From: Momchil Velikov
Subject: Re: AC_PROG_CPP not quite usable for cross-compiling
Date: 12 Nov 2002 22:10:28 +0200
User-agent: Gnus/5.09 (Gnus v5.9.0) Emacs/21.2

>>>>> "Paul" == Paul Eggert <address@hidden> writes:

    >> From: Momchil Velikov <address@hidden> Date: 12 Nov 2002
    >> 16:34:27 +0200
    >> 
    >> AC_PROG_CPP and maybe others depend upon the existance of the
    >> header <assert.h>.
    >> 
    >> This renders it unusable for certain environments, where there
    >> are NO host headers, e.g. a fresh GNU libc port.

    Paul> What headers are available?  Do you have <limits.h>, say?
    Paul> Even a freestanding C compiler is supposed to have
    Paul> <limits.h>, <stdarg.h>, and <stddef.h>.

Here's the patch I used for a NetBSD port of glibc.  

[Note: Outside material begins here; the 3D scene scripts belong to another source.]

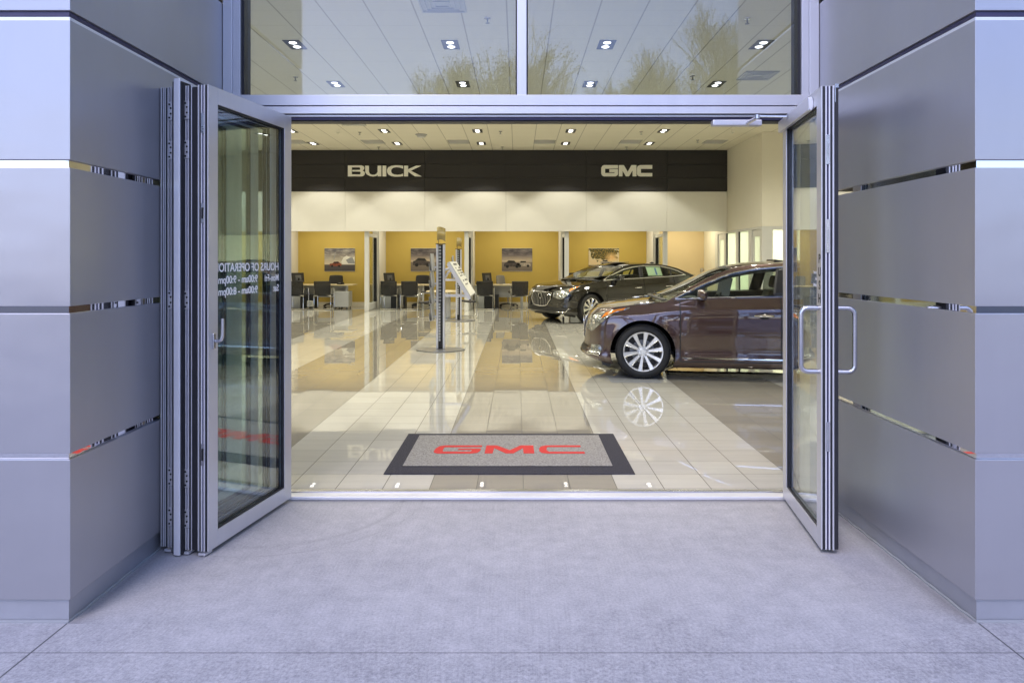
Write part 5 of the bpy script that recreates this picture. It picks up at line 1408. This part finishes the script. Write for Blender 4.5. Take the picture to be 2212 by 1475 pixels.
    for k in range(n_, -1, -1): ringp.append(mirror_y(car.P(gu*k/n_, interp(car.gr_lo, k/n_), 0.010), 1))
    full = ringp + [(p[0], -p[1], p[2]) for p in ringp[::-1]][1:-1]
    b = MB(); b.tube(full, car.ring, 8, closed=True); b.build('grille_surround', M['chrome'], gr_, smooth=True)
    c0 = car.P(0.0, car.badge_f, 0.026)
    b = MB()
    b.tube([(c0.x, 0.068*math.cos(a_*PI/14), c0.z+0.068*math.sin(a_*PI/14)) for a_ in range(28)], 0.006, 6, closed=True)
    for q in (-1,0,1):
        poly = [(-0.017,0.026),(0.017,0.026),(0.017,0.0),(0.006,-0.022),(0,-0.028),(-0.006,-0.022),(-0.017,0.0)]
        b.prism([(u*0.9-q*0.026+0.012*v/0.03, v*0.95+q*0.018) for u, v in poly], lambda u, v, w: (c0.x-0.002-w, u, c0.z+v), 0, 0.006)
    b.build('badge', M['chrome'], gr_, smooth=True, fixn=True)
    # lower intake
    b = MB(); b.grid(patch(car, (0.0, car.in_u), [(0,car.in_f[0]),(1,car.in_f[0])], [(0,car.in_f[1]),(1,car.in_f[1]-0.02)], 10, 3, 0.003, -1)); b.grid(patch(car, (0.0, car.in_u), [(0,car.in_f[0]),(1,car.in_f[0])], [(0,car.in_f[1]),(1,car.in_f[1]-0.02)], 10, 3, 0.003, 1))
    b.build('lower_intake', M['black'], root, smooth=True)
    # bonnet vents
    if car.portholes:
        for sg in (1,-1):
            def hp(x, yy):
                we = car.w(x, 1.0); zc = interp(car.ctop, x); ze = interp(car.ztop, x); t = yy/we
                return ze+(zc-ze)*(1-abs(t)**2.6)-0.010*math.exp(-((abs(t)-0.70)/0.10)**2)*(1-abs(t)**2.6)
            b = MB(); pts = []
            vx = car.portholes
            for k in range(28):
                a = 2*PI*k/28; X = vx+0.125*math.cos(a); Yy = 0.80+0.022*math.sin(a)+0.012*math.cos(a)
                pts.append((X, -Yy*sg, hp(X, Yy)+0.012))
            b.tube(pts, 0.007, 6, closed=True)
            for q in (-0.075,0,0.075):
                b.tube([(vx+q-0.027, -(0.80+0.1*q)*sg, hp(vx+q,0.80)+0.014), (vx+q+0.027, -(0.80+0.1*q)*sg, hp(vx+q,0.80)+0.014)], 0.010, 8)
            b.build('bonnet_vent', M['chrome'], root, smooth=True)
    # bonnet shut line and wipers
    b = MB(); 
    for sg in (1,-1):
        rows_ = []
        for k in range(40):
            x = interp(car.nose,1.0)+0.16+(car.cowl-interp(car.nose,1.0)-0.16)*k/39
            we = car.w(max(x,-0.35),1.0)*min(1,0.965); yy = we*(0.955 if x > -0.3 else 0.955-0.35*((-0.3-x)/0.5)**1.5)
            ze = interp(car.ztop,x); zc = interp(car.ctop,x); z_ = ze+(zc-ze)*(1-min(1,abs(yy/we))**2.6)+0.0045
            rows_.append([(x,-yy*sg,z_),(x,-(yy-0.006)*sg,z_+0.0005)])
        b.grid(rows_)
    b.build('bonnet_gap', M['black'], root)
    b = MB(); e0 = car.edge(0.0); bow0 = interp(car.bow, 0.0); cr0 = interp(car.crown, 0.0)
    rows_ = []
    for j in range(25):
        v = -1+2*j/24; q = 1-abs(v)**2.2
        rows_.append([(e0.x+bow0*q-0.05, e0.y*v, e0.z+cr0*q+0.004), (e0.x+bow0*q+0.01, e0.y*v, e0.z+cr0*q+0.012)])
    b.grid(rows_); b.build('cowl_panel', M['softblack'], root, smooth=True, solid=0.01)
    b = MB()
    for (ya, yb2) in ((-0.50,0.10),(0.05,0.62)):
        pts = []
        for k in range(9):
            v = (ya+(yb2-ya)*k/8)/abs(e0.y); q = 1-abs(v)**2.2; pts.append((e0.x+bow0*q+0.005+0.05*(1-k/8), v*abs(e0.y), e0.z+cr0*q+0.028+0.02*(1-k/8)))
        b.tube(pts, 0.007, 6)
    b.build('wiper', M['softblack'], root, smooth=True)
    # tilted sunroof
    e = car.edge(th+0.06); xr_ = e.x+0.0; zr = e.z+interp(car.crown, th+0.06)
    sx0 = car.sun[0]; B('sunroof', M['softblack'], root, (-0.0,car.sun[3],-0.26,0.26,0.0,car.sun[4]), bevel=0.004).matrix_local = Matrix.Translation((sx0, 0, car.sun[1])) @ Matrix.Rotation(R(car.sun[2]), 4, 'Y')
    b = MB(); b.prism([(0,0.0),(0.07,0.012),(0.16,-0.01),(0.0,-0.012)], lambda u, v, w: (car.fin[0]+u, w, car.fin[1]+v*2), -0.012, 0.012); b.build('roof_fin', M['softblack'], root, fixn=True)
    # interior
    zb0 = interp(car.ztop, 1.0)
    B('dashboard', M['leather'], root, (0.42,0.80,-0.66,0.66,0.62,zb0-0.03), bevel=0.05, segs=3)
    B('cabin_floor', M['black'], root, (0.45,car.wb-0.05,-0.74,0.74,0.27,0.31))
    b = MB(); Ms = Matrix.Translation((0.93,-0.37,0.93)) @ Matrix.Rotation(R(-64),4,'Y')
    b.tube([tuple(Ms @ Vector((0.185*math.cos(k*PI/16),0.185*math.sin(k*PI/16),0))) for k in range(32)], 0.015, 8, closed=True)
    b.tube([tuple(Ms @ Vector((0,-0.18,0))), tuple(Ms @ Vector((0,0,-0.02))), tuple(Ms @ Vector((0,0.18,0)))], 0.022, 8); b.build('steering_wheel', M['leather'], root, smooth=True)
    for (sx_, sy_, wid) in ((1.38,-0.37,0.25),(1.38,0.37,0.25),(2.28,0.0,0.62)):
        s_ = B('seat', M['leather'], root, (sx_-0.30,sx_+0.20,sy_-wid,sy_+wid,0.42,0.60), bevel=0.05, segs=3)
        bk = B('seat_back', M['leather'], s_, (-0.06,0.07,sy_-wid,sy_+wid,0,0.60), bevel=0.05, segs=3); bk.matrix_local = Matrix.Translation((sx_+0.20,0,0.50)) @ Matrix.Rotation(R(20),4,'Y')
        for hy in ((sy_,) if wid < 0.4 else (sy_-0.36, sy_+0.36)):
            hr = B('headrest', M['leather'], s_, (-0.05,0.05,hy-0.13,hy+0.13,0,0.17), bevel=0.035, segs=3); hr.matrix_local = Matrix.Translation((sx_+0.43,0,1.10)) @ Matrix.Rotation(R(12),4,'Y')
    b = MB()
    for sg in (1,-1): b.grid([[(x, -(car.w(x,0.9)-0.10)*sg, 0.32), (x, -(car.w(x,1.0)-0.10)*sg, interp(car.ztop,x)-0.02)] for x in (0.45,1.0,1.6,2.2,car.wb-0.1)])
    b.build('door_lining', M['leather'], root)
    b = MB(); rows_ = across(th+0.01, tr-0.01, 8, [(k, v-0.03) for k, v in car.crown], car.bow, 0.03); b.grid([[(p[0],p[1],p[2]-0.02) for p in r_] for r_ in rows_]); b.build('headliner', M['leather'], root, smooth=True)
    # wheels
    w0 = build_wheel(car, car.spoke); w0.parent = root; first_ = True
    wy = car.W-0.125
    for c in xa:
        for sg in (1,-1):
            w_ = w0 if first_ else copy_tree(w0); first_ = False
            w_.parent = root; st_ = R(car.steer) if c == 0 else 0
            w_.location = (c, -wy*sg, car.rt); w_.rotation_euler = (0, 0, (0 if sg == 1 else PI)+st_)
    return root

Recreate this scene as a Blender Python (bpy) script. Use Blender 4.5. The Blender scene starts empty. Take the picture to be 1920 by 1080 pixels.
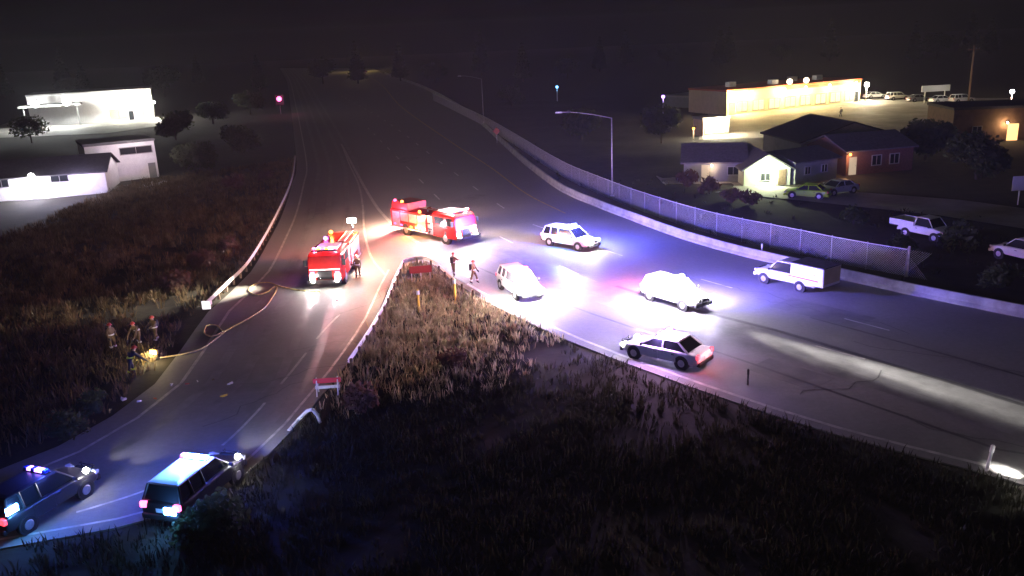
import bpy, bmesh, math, random
import numpy as np
from mathutils import Vector, Matrix, noise
from mathutils.geometry import tessellate_polygon

random.seed(7)
rng = np.random.default_rng(7)
R = math.radians
C = bpy.context.scene.collection
sc = bpy.context.scene

# ------------------------------------------------------------------ camera
CAM_H = 18.0
FPX = 1600.0                       # focal length in pixels of the 1920 px wide frame
PITCH = math.atan(480 / FPX)
ROLL = R(2.5)
cam = bpy.data.cameras.new('traffic_camera')
cam_o = bpy.data.objects.new('traffic_camera', cam)
C.objects.link(cam_o)
cam.sensor_width = 36.0
cam.lens = 36.0 * FPX / 1920.0
cam.clip_start = 0.5
cam.clip_end = 4000
CAM_M = Matrix.Rotation(math.pi / 2 - PITCH, 3, 'X') @ Matrix.Rotation(-ROLL, 3, 'Z')
cam_o.matrix_world = Matrix.Translation((0, 0, CAM_H)) @ CAM_M.to_4x4()
sc.camera = cam_o

# ------------------------------------------------------------------ night sky, faint moon
world = bpy.data.worlds.new('World')
sc.world = world
world.use_nodes = True
nt = world.node_tree
sky = nt.nodes.new('ShaderNodeTexSky')
sky.sky_type = 'NISHITA'
sky.sun_disc = False
sky.sun_elevation = R(40)
sky.sun_rotation = R(200)
nt.links.new(sky.outputs[0], nt.nodes['Background'].inputs[0])
nt.nodes['Background'].inputs[1].default_value = 0.00003
sun = bpy.data.lights.new('moon', 'SUN')
sun.energy = 0.08
sun.angle = R(50)
sun.color = (1.0, 0.95, 0.88)
sun_o = bpy.data.objects.new('moon', sun)
C.objects.link(sun_o)
sun_o.rotation_euler = (R(50), 0, R(-20))

sc.view_settings.view_transform = 'Standard'
sc.view_settings.look = 'None'
sc.view_settings.gamma = 1
sc.view_settings.use_curve_mapping = False
sc.view_settings.exposure = 0.0
cy = sc.cycles
cy.use_denoising = True
cy.max_bounces = 4
cy.diffuse_bounces = 2
cy.glossy_bounces = 2
cy.transmission_bounces = 2
cy.volume_bounces = 0
cy.transparent_max_bounces = 8
cy.sample_clamp_indirect = 3.0
cy.use_light_tree = True
sc.render.filter_size = 3.6

HAZE_DENSITY = 0.00028


# ------------------------------------------------------------------ helpers
def at(px, py, z=0.0):
    """ground point seen at a pixel of the photograph"""
    d = CAM_M @ Vector(((px - 960) / FPX, -(py - 540) / FPX, -1))
    t = (z - CAM_H) / d.z
    return Vector((d.x * t, d.y * t, z))


def between(front, rear):
    f, r = at(*front), at(*rear)
    m = (f + r) / 2
    return m, math.atan2(f.y - r.y, f.x - r.x)


def tag(o, label=None, cat=None, group=None, kind=None):
    if label: o['label'] = label
    if cat: o['category'] = cat
    if group: o['group'] = group
    if kind: o['kind'] = kind
    return o


def empty(name, loc, rz=0.0, label=None, cat=None, group=None):
    o = bpy.data.objects.new(name, None)
    o.empty_display_size = 0.3
    o.location = loc
    o.rotation_euler = (0, 0, rz)
    C.objects.link(o)
    return tag(o, label, cat, group)


class MB:
    """collects simple shapes; build() links them as one mesh object"""
    def __init__(self):
        self.v, self.f = [], []

    def add(self, vs, fs):
        b = len(self.v)
        self.v += [tuple(p) for p in vs]
        self.f += [tuple(i + b for i in q) for q in fs]
        return self

    def box(self, c, s, rz=0.0, ry=0.0, taper=1.0):
        cx, cy_, cz = c
        hx, hy, hz = s[0] / 2, s[1] / 2, s[2] / 2
        m = Matrix.Rotation(rz, 3, 'Z') @ Matrix.Rotation(ry, 3, 'Y')
        vs = []
        for z in (-1, 1):
            k = taper if z > 0 else 1.0
            for x, y in ((-1, -1), (1, -1), (1, 1), (-1, 1)):
                p = m @ Vector((x * hx * k, y * hy * k, z * hz))
                vs.append((p.x + cx, p.y + cy_, p.z + cz))
        return self.add(vs, [(3, 2, 1, 0), (4, 5, 6, 7), (0, 1, 5, 4), (1, 2, 6, 5), (2, 3, 7, 6), (3, 0, 4, 7)])

    def tube(self, p0, p1, r0, r1=None, n=8):
        r1 = r0 if r1 is None else r1
        p0, p1 = Vector(p0), Vector(p1)
        d = (p1 - p0).normalized()
        a = Vector((0, 0, 1)) if abs(d.z) < .9 else Vector((1, 0, 0))
        u = d.cross(a).normalized()
        w = d.cross(u)
        vs = []
        for p, r in ((p0, r0), (p1, r1)):
            for k in range(n):
                t = 2 * math.pi * k / n
                vs.append(p + (u * math.cos(t) + w * math.sin(t)) * r)
        fs = [(k, (k + 1) % n, n + (k + 1) % n, n + k) for k in range(n)]
        fs += [tuple(range(n - 1, -1, -1)), tuple(range(n, 2 * n))]
        return self.add(vs, fs)

    def path(self, pts, r, n=6):
        for a, b in zip(pts[:-1], pts[1:]):
            if (Vector(a) - Vector(b)).length > 1e-4:
                self.tube(a, b, r, n=n)
        return self

    def loft(self, secs, cap=True):
        n = len(secs[0])
        vs = [p for s in secs for p in s]
        fs = []
        for i in range(len(secs) - 1):
            for k in range(n):
                a, b = i * n + k, i * n + (k + 1) % n
                fs.append((a, b, b + n, a + n))
        if cap:
            fs.append(tuple(range(n - 1, -1, -1)))
            fs.append(tuple(range((len(secs) - 1) * n, len(secs) * n)))
        return self.add(vs, fs)

    def ball(self, c, r, n=8, m=6, sz=1.0):
        secs = []
        for i in range(m + 1):
            t = math.pi * (i / m) * .98 + .01
            secs.append([(c[0] + r * math.sin(t) * math.cos(2 * math.pi * k / n),
                          c[1] + r * math.sin(t) * math.sin(2 * math.pi * k / n),
                          c[2] - r * sz * math.cos(t)) for k in range(n)])
        return self.loft(secs)

    def build(self, name, mat, parent=None, bevel=0.0, smooth=False, loc=None, rz=0.0):
        me = bpy.data.meshes.new(name)
        me.from_pydata(self.v, [], self.f)
        bm = bmesh.new()
        bm.from_mesh(me)
        bmesh.ops.recalc_face_normals(bm, faces=bm.faces)
        if smooth == 'auto':
            for e in bm.edges:
                e.smooth = len(e.link_faces) == 2 and e.calc_face_angle(3.2) < R(38)
        bm.to_mesh(me)
        bm.free()
        if smooth:
            for p in me.polygons: p.use_smooth = True
        me.materials.append(mat)
        o = bpy.data.objects.new(name, me)
        C.objects.link(o)
        if bevel:
            b = o.modifiers.new('bevel', 'BEVEL')
            b.width = bevel
            b.segments = 2
            b.limit_method = 'ANGLE'
        if loc is not None: o.location = loc
        o.rotation_euler = (0, 0, rz)
        if parent is not None: o.parent = parent
        return o


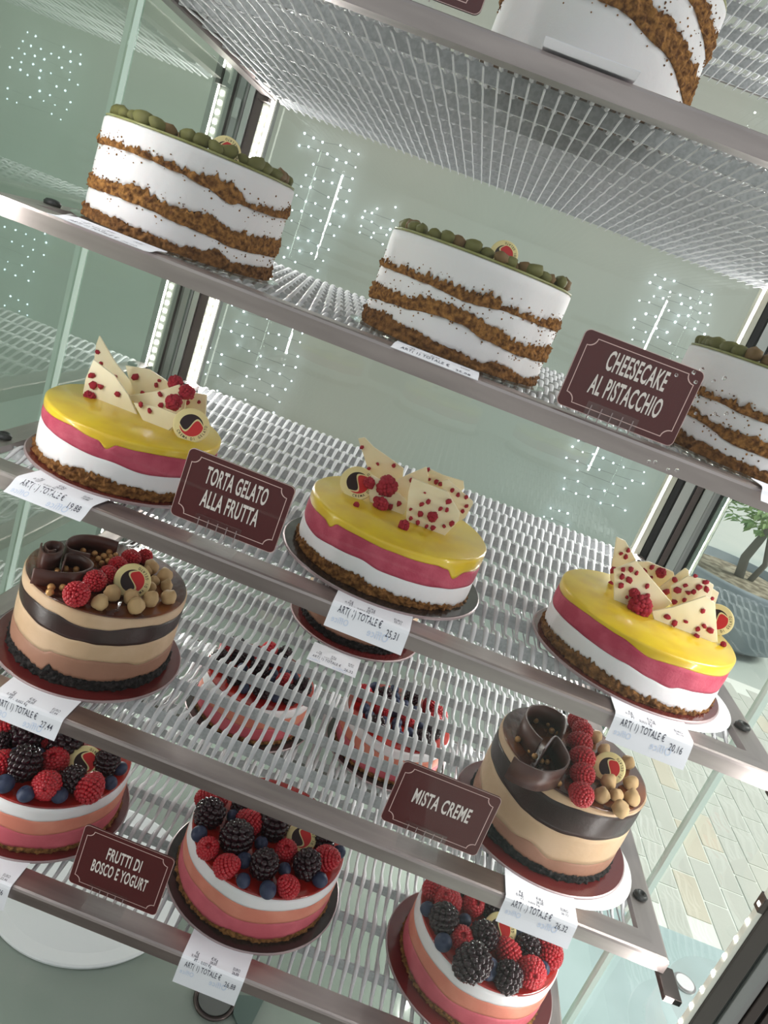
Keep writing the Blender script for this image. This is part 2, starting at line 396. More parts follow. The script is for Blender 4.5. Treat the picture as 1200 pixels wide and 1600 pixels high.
for z, lab in labels.items():
    sh = thing('wire_shelf', (0, 0, z), lab, 'shelf', 'wire shelves in the display case')
    place('front_bar', front_me, sh, (0, 0, 0)); place('back_bar', back_me, sh, (0, 0, 0))
    place('side_bar', side_me, sh, (0, YB, 0), (0, 0, -pi/2)); place('side_bar', side_me, sh, (1, 0, 0), (0, 0, pi/2))
    n = 61; x0 = .5-30*.01522
    for i in range(n): place('wire', wire_me, sh, (x0+i*.01522, 0, -.0045))
    for y in CROSS: place('cross_strip', strip_me, sh, (0, y, -.0045))
    for x in (.0175, .981):
        for y in (.093, .68): place('rubber_cap', cap_me, sh, (x, y, 0))
    for x in (-.006, .986):
        place('bracket', bracket_me, sh, (x+(.010 if x > .5 else -.005), -.030, -BH-.010)); place('bracket', bracket_me, sh, (x+(.004 if x > .5 else -.002), YB-.042, -BH-.008))

# ---------------------------------------------------------------- cakes
def layer(r, zb, zt, n=240, rows=6, rough=0, seed=0, bulge=0, round_top=False, rough_f=60):
    bm = bmesh.new(); rings = []
    js = [j/rows for j in range(rows+1)]
    for j in js:
        ring = []
        for i in range(n):
            th = 2*pi*i/n; b, t = zb(th), zt(th)
            z = b+(t-b)*j; rr = r+bulge*sin(pi*j)
            if rough:
                q = Vector((cos(th)*r, sin(th)*r, z))*rough_f+Vector((seed, 0, 0))
                rr += rough*(noise.noise(q)+.6*noise.noise(q*2.3)) if rough < .001 else rough*(.75-1.5*noise.voronoi(q)[0][0]+.7*noise.noise(q*2.1))
            if round_top and j == 1: rr -= .0022
            ring.append(bm.verts.new((rr*cos(th), rr*sin(th), z)))
        rings.append(ring)
    if round_top:
        for i, v in enumerate(rings[-2]):
            th = 2*pi*i/n; v.co.z = zt(th)-.0022
    for a, b in zip(rings, rings[1:]):
        for i in range(n): bm.faces.new((a[i], a[(i+1) % n], b[(i+1) % n], b[i]))
    for ring, up in ((rings[0], 0), (rings[-1], 1)):
        c = bm.verts.new((0, 0, sum(v.co.z for v in ring)/n))
        for i in range(n): bm.faces.new((ring[i], ring[(i+1) % n], c) if up else (ring[(i+1) % n], ring[i], c))
    return bm
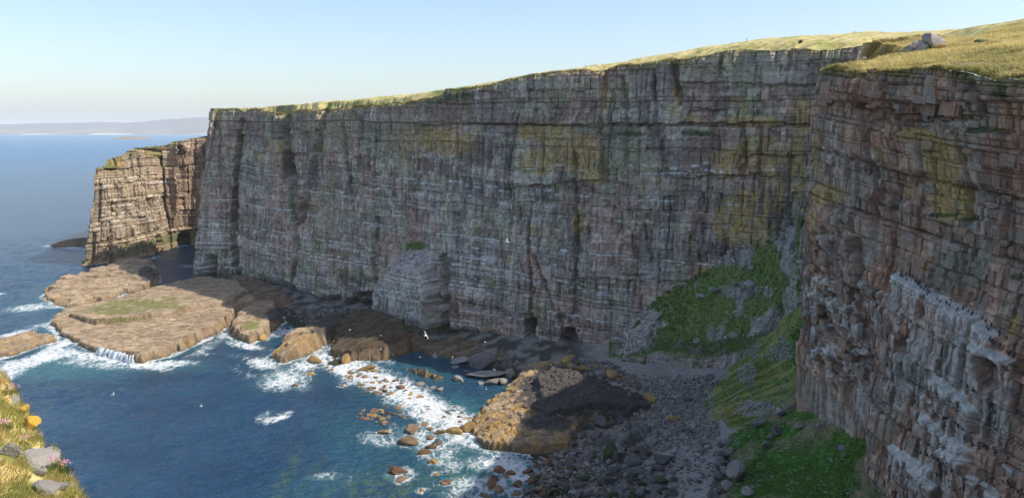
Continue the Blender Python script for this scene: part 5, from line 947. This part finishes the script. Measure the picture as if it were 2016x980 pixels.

    Paul> I suppose we could change the check to look for <limits.h>
    Paul> if __STDC__ is defined, and for <assert.h> otherwise.  Could
    Paul> you write up a little patch to do that, and see whether it
    Paul> works in your environment.

I use GCC, it would have worked ;)

~velco
Index: lib/autoconf/c.m4
===================================================================
--- lib/autoconf/c.m4   (revision 3)
+++ lib/autoconf/c.m4   (working copy)
@@ -314,7 +314,7 @@
   # with a fresh cross-compiler works.
   # On the NeXT, cc -E runs the code through the compiler's parser,
   # not just through cpp. "Syntax error" is here to catch this case.
-  _AC_PREPROC_IFELSE([AC_LANG_SOURCE(address@hidden:@include <assert.h>
+  _AC_PREPROC_IFELSE([AC_LANG_SOURCE(address@hidden:@include <limits.h>
                      Syntax error]])],
                      [],
                      [# Broken: fails on valid input.